The main purpose of this project is to work with the rigorous framework of causal models and causal inference. This can be seen as an extension of linear models as taught in Statistics 1 and 2. It’s not so much a technical extension but rather a conceptual extension that clarify how we actually want to use linear models (and other methods) in practice to estimate causal effects.

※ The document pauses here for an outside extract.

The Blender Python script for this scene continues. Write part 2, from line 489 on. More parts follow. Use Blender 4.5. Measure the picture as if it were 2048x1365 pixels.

The final report should include both a theoretical part and a practical data analysis using the Vitamin D data below. For the practical part, the focus is on the causal effect of BMI on vitamin D level. Several causal models could be considered and several different methods for estimation of a causal effect could be used. You need to make a selection and present the relevant theory. Simulations using model examples derived from the data should be considered and used to investigate different methods.

Data

Vitamin D data

The data comes from a study on vitamin D status in four European countries, conducted by Rikke Andersen, Fødevaredirektoratet, Denmark. The data contains the following variables:

Variable Description
age age of the individual
bmi body mass index
country country of residence
1: Denmark
2: Finland
4: Ireland
6: Poland
category 1: girls
2: women
vitd the level of vitamin D, 25-hydroxy-vitamin D (25OHD) in serum
sunexp sun exposure
1: avoid sun
2: sometimes
3: prefer sun
vitdintake Vitamin D intake

Literature

CI: Causal Inference by Hernán MA and Robins JM

ECI: Explanation in Causal Inference: Methods for Mediation and Interaction

FB: A Comparison of Approaches to Advertising Measurement: Evidence from Big Field Experiments at Facebook

CI will be the main textbook for this project. In particular Part II of the book. Note that R code is available for the examples. FB is an interesting recent paper that attempts to benchmark methods for causal inference from observational data against randomized controlled trials in a marketing setting. ECI is an interesting further reading on mediation and interaction.